A Board of Trade representative said that he appreciated our difficulties in regard to cotton yarn supplies but it was extremely unlikely that we would secure anything like our requirements of twelve million lbs. as the total export target had been fixed at twenty million lbs. for the year. The recent placing of cotton yarn exports on an 'open basis' should improve the prospect of Irish manufacturers who had considerable influence with the British spinners. It was, however, pointed out that on the contrary there had been no improvement in the position since the specified quota system had been terminated, and reports from trade interests indicated that the position had deteriorated.

It was suggested by the Board of Trade representative that the balance of advantage might lie in our buying dollar yarns. The export of yarns by Britain to dollar countries was not merely a short term means of securing dollars, but was also important from the long term aspect as the dollar shortage was likely to continue for some years and now was the time to establish a foot-hold in the dollar countries for the purpose of developing a permanent trade and keeping also a pre-war trade with America in finer yarns. Ireland was a natural market for the British cotton industry owing to its proximity and there would not be the same difficulty in holding this market as in the case of the American market; from the trade point of view, this was an additional reason for sending yarns to America. Mr. Leydon pointed out that this was tantamount to saying that as the British cotton industry were assured of this market, they could in times of difficulty as at present divert supplies from the Irish cotton mills with the knowledge that when the sellers market would have disappeared, they could fall back on the Irish market. This appeared to conflict with the terms of the agreements entered into in 1939 and 1940 regarding cotton yarn and piece goods and to be illogical and contrary to the interests of the sterling group as a whole because if we could not get all our yarn requirements we would have to pay in dollars for the labour content of piece goods while idle plant and labour was available in this country.
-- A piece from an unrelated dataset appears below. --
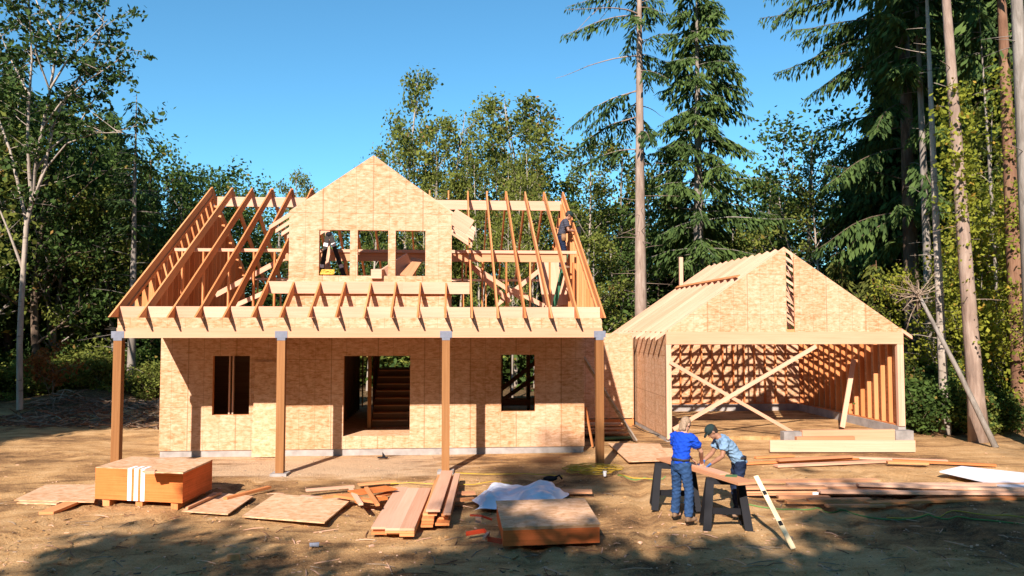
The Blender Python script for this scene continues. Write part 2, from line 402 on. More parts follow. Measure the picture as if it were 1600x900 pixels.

Mr. Leydon asked why Irish mills had to pay a higher price for British yarns than the British mills. A Board of Trade representative stated that the price difference arose from the fact that while domestic yarn prices were controlled, export prices were free. There was no official regulation of the price for export yarn and if Irish manufacturers were being charged too much they should get after their suppliers.

The position in regard to cotton piece goods was somewhat better than that in regard to yarn, but was far from easy. As regards rayon the export targets fixed were well above the pre-war level and Irish manufacturers should receive substantial deliveries of rayon yarns and piece goods.

It was agreed that there should be a separate discussion between representatives of the Board of Trade and the Department of Industry & Commerce regarding textile supplies, and that each side should, at this discussion, be in a position to give full information regarding the rationing arrangements, level of supplies, etc., in their own countries. Those present on behalf of the Board of Trade were unable to discuss tops and woollen supplies but would have experts at the special meeting which was fixed for Thursday afternoon.

It was also agreed that the other items mentioned in the Note submitted to the Commonwealth Relations Office might be discussed at this meeting.